Sequatchie Cove is owned and operated by the Keener family, of whom my fellow islander Kelsey is the prodigal son (having returned from his stint at UC Santa Cruz). Their land at the cove is immodestly gorgeous. One of these days I will give the property a proper exploration and try to write a thing or two about the place. Until then, suffice it to say that it is immodestly gorgeous and that if you are ever within a three state radius of Tennessee it is worth a look-see.

On the 24th of May, the island will play host to an afternoon of workshops, talks, tours, and a potluck. Rain has pushed back the event date almost a month, but we have a good feeling about the 24th.

On June 7th, I am conspiring with my friends Tim and Amy Andonian to host an afternoon potluck and discussion on vocation (my next writing topic) at their house in Sunnyvale. Details to come. We'll hope to see some of you there.

And finally, here are some new photos from the farm and surrounds. Some are in the beloved sepia and others are in color. And to top it all off, here are three lovely poems by my friend Deena Miller. Deena read these at the March 14 event at the Alan Chadwick garden in Santa Cruz, and I've been meaning to post them ever since. Enjoy!

Chad

Friday, May 1, 2009

Hemingway in Knoxville


Dear all,

Today I skipped town and drove two hours north to Knoxville to explore more of the state and with the hope that a change in venue would help prime the writing pump. As per custom (my own), I parked on the outskirts of town and biked into the city. I chanced upon the lovely market square and continued on to the Old City. A used bookstore caught my eye. I entered and thumbed through a coffee table book on Ernest Hemingway. I have always been and continue to be a sucker for Hemingway. So, here is a journal entry from 2007 that I wrote after rereading my perennial favorite The Sun Also Rises.

“December 10, 2007

Today I finished reading The Sun Also Rises for the fourth or fifth time. What an extraordinary and engaging piece of writing. What struck me this time around was the discrepancy between the tremendous awareness of and sensitivity to weather, language, emotion, etc. that Hemingway had to have had to create such a work (at 26!) and the utterly misguided and bankrupt approach to life his characters take. It is so clear and so tragic how completely caught each character is in his or her desires and delusions. The book could almost serve as a textbook on how to cultivate misery and ensure unhappiness. And yet they’re also so charming and intelligent and sophisticated—and so missing the point. The book also reminded me how disastrous it is when people with money and power and influence fall under such madness. Because of the relative weight of their influence, their misguided decisions have huge ripple effects—just as the tragic actions of our current president have touched nearly every person alive.

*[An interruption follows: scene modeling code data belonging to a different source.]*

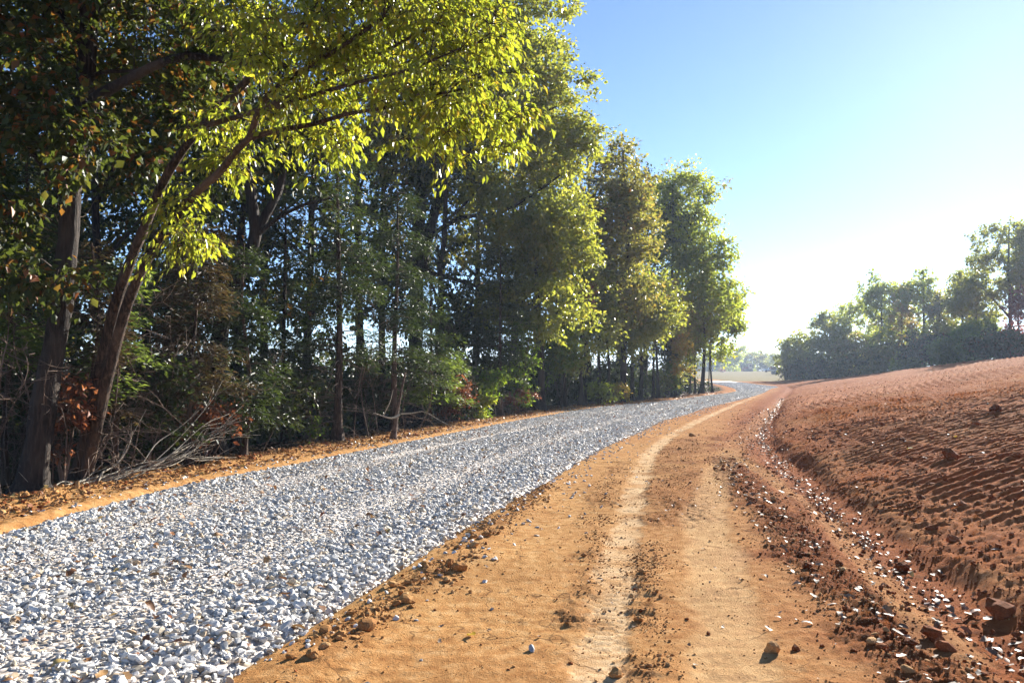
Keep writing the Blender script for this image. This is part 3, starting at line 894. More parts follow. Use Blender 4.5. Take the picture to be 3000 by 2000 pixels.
def build_leaves():
    # strewn too thick to count: the ditch, the verge, the gravel
    X, Y, S, K = [], [], [], []
    n = 1200
    y = 4 + 46 * rng.random(n) ** 1.1; x = fT(y) + rng.normal(0, .07, n) * (1 + 2.0 * rng.random(n) ** 3); X.append(x); Y.append(y); S.append(.03 + .07 * rng.random(n) ** 1.5); K.append(rng.integers(2, 12, n))
    n = 330
    y = 4 + 30 * rng.random(n) ** 1.2; x = fT(y) - rng.exponential(.45, n); X.append(x); Y.append(y); S.append(rng.uniform(.04, .09, n)); K.append(rng.integers(6, 12, n))
    x, y = along(CRUMB5, 150, .14); X.append(x); Y.append(y); S.append(rng.uniform(.04, .09, len(x))); K.append(rng.integers(6, 12, len(x)))
    n = 300
    y = 4 + 50 * rng.random(n) ** 1.3; x = fT(y) + .3 + rng.exponential(5, n); X.append(x); Y.append(y); S.append(rng.uniform(.04, .10, n)); K.append(rng.integers(6, 12, n))
    n = 1500
    y = 3 + 45 * rng.random(n) ** 1.4; f = rng.random(n); x = fL(y) + (fR(y) - fL(y)) * f; X.append(x); Y.append(y); S.append(rng.uniform(.04, .10, n)); K.append(rng.integers(0, 6, n))
    n = 3600
    y = 6 + 54 * rng.random(n) ** 1.5; x = fL(y) - .1 - rng.exponential(.8, n); X.append(x); Y.append(y); S.append(rng.uniform(.05, .11, n)); K.append(rng.integers(0, 6, n))
    n = 350
    y = 3 + 22 * rng.random(n) ** 1.3; x = fR(y) + (fT(y) - fR(y)) * rng.random(n); X.append(x); Y.append(y); S.append(rng.uniform(.018, .05, n)); K.append(rng.integers(6, 12, n))
    n = 9000
    y = rng.uniform(4, 60, n); x = fL(y) - 1.3 - rng.exponential(4, n); X.append(x); Y.append(y); S.append(rng.uniform(.06, .12, n)); K.append(rng.integers(0, 6, n))
    x = np.concatenate(X); y = np.concatenate(Y); s = np.concatenate(S); k = np.concatenate(K); n = len(x)
    on = (x > fL(y)) & (x < fR(y))
    z = np.where(on, road_z(x, y) + .022, heights(x, y)) + .004
    rot = np.stack([rng.normal(0, .28, n), rng.normal(0, .28, n), rng.uniform(0, 6.28, n)], 1)
    P = np.stack([x, y, z], 1)
    d = np.linalg.norm(P - np.array([0, 0, CAM_H]), axis=1)
    vis = (np.abs(np.arctan2(x, y)) < R(31.5)) & (y > 4.2) & (x > fL(y) - .6)
    top = np.argsort(-np.where(vis, s / d, 0))[:260]
    mask = np.ones(n, bool); mask[top] = False
    allm = LEAVES + LEAVES_S
    for q in top:
        o = bpy.data.objects.new('fallen_leaf', allm[k[q]]); COL.objects.link(o)
        o.location = P[q]; o.rotation_euler = rot[q]; o.scale = (s[q],) * 3
        if on[q]:
            ff = (x[q] - fL(y[q])) / (fR(y[q]) - fL(y[q])); zi = int(ff > .4) + int(ff > .75)
            lab = 'curled brown leaf on the gravel ' + ('near the wood side', 'in the road middle', 'near the clay track')[zi] + (', nearer than the stick pile' if y[q] < 8 else ', as far as the stick pile')
            grp = lab.replace('curled brown leaf', 'leaves')
        elif x[q] < fL(y[q]):
            lab, grp = 'brown leaf lying on the orange verge under the trees', 'leaves on the verge'
        elif abs(x[q] - fT(y[q])) < .35:
            zone = ('in the nearest reach of the ditch at the lower right', 'in the ditch beside the first ridged part of the bank', 'in the far reach of the ditch where it bends')[int(y[q] > 6.5) + int(y[q] > 11)]
            lab, grp = 'glossy pale dead leaf ' + zone, 'pale leaves in the ditch, ' + ('near', 'middle', 'far')[int(y[q] > 6.5) + int(y[q] > 11)]
        elif x[q] > fT(y[q]):
            lab, grp = 'pale dead leaf shining on the red bank', 'pale leaves on the bank'
        else:
            near = y[q] < 6.2
            rut = abs(x[q] - fT(y[q])) < 1.3
            lab = 'pale dead leaf ' + ('in the crumbled ridge left of the ditch' if rut else 'on the smooth clay between gravel and ridge') + (', near the view bottom' if near else ', further up the track')
            grp = lab.replace('pale dead leaf', 'pale leaves')
        tag(o, lab, 'leaf', grp)
    scatter('leaf_litter', P[mask], rot[mask], np.repeat(s[mask][:, None], 3, 1), k[mask], allm, 'dead leaves strewn over verge, gravel and ditch', 'leaf litter')
    for (u, v), sz, lab in (((1385, 1873), .085, 'yellow leaf lying alone on the packed tan clay'), ((2668, 1322), .10, 'larger orange yellow leaf on the ridged bank'), ((2800, 1282), .09, 'smaller yellow leaf higher up the ridged bank')):
        d = ray(u / KPX, v / KPX); p = gp(u / KPX, v / KPX)
        for tt in np.arange(2, 60, .05):
            q = np.array([0, 0, CAM_H]) + d * tt
            if q[2] < gz(q[0], q[1]):
                p = q; break
        single('fallen_leaf', LEAVES_Y[len(lab) % 2], p[0], p[1], sz, .06, lab, 'leaf', None, (.5, .2, random.uniform(0, 6)))


build_leaves()

# ------------------------------------------------------------------ trees
def blob(u, v, Y, ru, rv, depth=None):
    """crown lobe: centre at a pixel and depth, radii given in overview pixels"""
    c = at(u, v, Y); k = Y * KPX / F_PX
    return c, np.array([ru * k, (depth if depth is not None else max(ru, rv) * k), rv * k])


def clump_points(lobes, n, shell=.55):
    vol = np.array([np.prod(r) ** .8 for c, r in lobes]); pr = vol / vol.sum()
    w = rng.choice(len(lobes), n, p=pr)
    d = unit(rng.normal(size=(n, 3)))
    rad = shell + (1 - shell) * rng.random(n) ** .6
    inner = rng.random(n) < .3
    rad = np.where(inner, rng.random(n) ** .5 * .75, rad)
    C = np.array([c for c, r in lobes])[w]; Rr = np.array([r for c, r in lobes])[w]
    return C + d * Rr * rad[:, None] * (1 + .12 * rng.normal(size=(n, 1)))


def grow(stems, lobes, n_clump, clump_r, n_leaf, leaf_l, leaf_w, droop=.35, n_twig=5, flat=.7, limb_r=.03, tubes=None, twig_tubes=None, spread=.5, shell=.55, thick=None, curl=.12):
    """stems: list of (points, radii).  Returns base, axis, normal, length of every leaf; adds limbs to the tubes"""
    sk = np.concatenate([p for p, r in stems]); sr = np.concatenate([np.broadcast_to(r, (len(p),)) for p, r in stems])
    C = clump_points(lobes, n_clump, shell)
    z0 = min(p[0, 2] for p, r in stems)
    order = np.argsort(np.linalg.norm(C - sk.mean(0), axis=1))
    nodes = sk.copy(); nr = sr.copy()
    B, A, Nn, L = [], [], [], []
    for q in order:
        c = C[q]
        d = c - nodes; dist = np.linalg.norm(d, axis=1)
        cost = dist + 1.1 * np.clip(nodes[:, 2] - c[2] + .25 * dist, 0, None) + (nodes[:, 2] < z0 + 1.0) * 4 + (nr < .012) * .3
        k = int(np.argmin(cost)); p = nodes[k]; dd = dist[k]
        if tubes is not None and dd > .08:
            up = np.array([0, 0, .22 * dd])
            m = max(4, min(9, int(dd / .3) + 3)); t = np.linspace(0, 1, m)[:, None]
            mid = p + (c - p) * .45 + up + rng.normal(size=3) * dd * .07
            cur = (1 - t) ** 2 * p + 2 * t * (1 - t) * mid + t * t * c
            cur[1:-1] += rng.normal(size=(m - 2, 3)) * dd * .018
            r0 = min(nr[k] * .72, limb_r * (.35 + .3 * dd))
            rr = r0 * (1 - .72 * t[:, 0])
            tubes.add(cur, rr, 5 if r0 > .03 else 3)
            nodes = np.vstack([nodes, cur[1:]]); nr = np.concatenate([nr, rr[1:]])
        # twigs radiating from the clump centre carry the leaves
        tw = unit(rng.normal(size=(n_twig, 3)) * np.array([1, 1, flat]) + unit(c - sk.mean(0)) * .5)
        tl = clump_r * rng.uniform(.6, 1.35, n_twig)
        if twig_tubes is not None:
            for a, b in zip(tw, tl):
                twig_tubes.add(np.stack([c, c + a * b * .5 + [0, 0, .02], c + a * b - [0, 0, droop * b * .2]]), [.006, .004, .002], 3)
        nl = max(3, int(n_leaf * rng.uniform(.5, 1.5)))
        w = rng.integers(0, n_twig, nl); t = rng.uniform(.1, 1.05, nl)[:, None]
        b = c + tw[w] * tl[w][:, None] * t - np.array([0, 0, 1]) * droop * .25 * (tl[w][:, None] * t ** 2) + rng.normal(size=(nl, 3)) * clump_r * .16 * np.array([1, 1, .8])
        ax = unit(tw[w] * .8 + rng.normal(size=(nl, 3)) * spread - np.array([0, 0, droop]))
        no = unit(np.array([0, 0, 1.0]) + rng.normal(size=(nl, 3)) * .55)
        B.append(b); A.append(ax); Nn.append(no); L.append(rng.uniform(.5, 1.3, nl))
    return np.concatenate(B), np.concatenate(A), np.concatenate(Nn), np.concatenate(L)


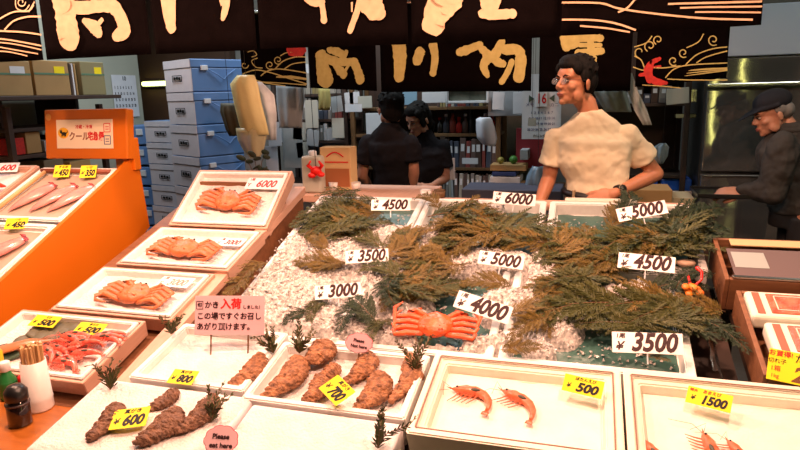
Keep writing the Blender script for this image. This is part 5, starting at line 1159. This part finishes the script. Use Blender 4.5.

And to think that Americans, with all our wealth and power, are acting just as madly as Brett Ashley and company, and that our madness is spreading. How disconcerting it all is. The word that always comes to mind is “thrashing”, as in we are thrashing about for happiness in an evermore doomed and destructive manner. It is a crazed behavior, an addictive behavior. It has made us blind to the subtle yet surpassing beauty of nature, of contemplation, of community.

This madness has always existed, yet never have our actions carried so much consequence, never have there been so many of us, and never have the snares that pull us into ignorance been so virulent, pervasive, and effective.

Rebekah Hart and I had a wonderful and affirming conversation last night about how to go about “the work”, both personally and in community. We face many of the same questions—whether to engage “within the belly of the beast” or to position ourselves somewhat outside the fray so as to nourish ourselves in the aim of nourishing others. She spoke of her experience with Joanna Macy and her “work that reconnects” pedagogy. What I found most interesting was that the workshops begin with a time to explore and acknowledge the grief we feel at our disconnectedness with nature and the destruction we have brought to the environment. This seems to me a very wise and necessary step to truly begin to address the bigger issues of our time.”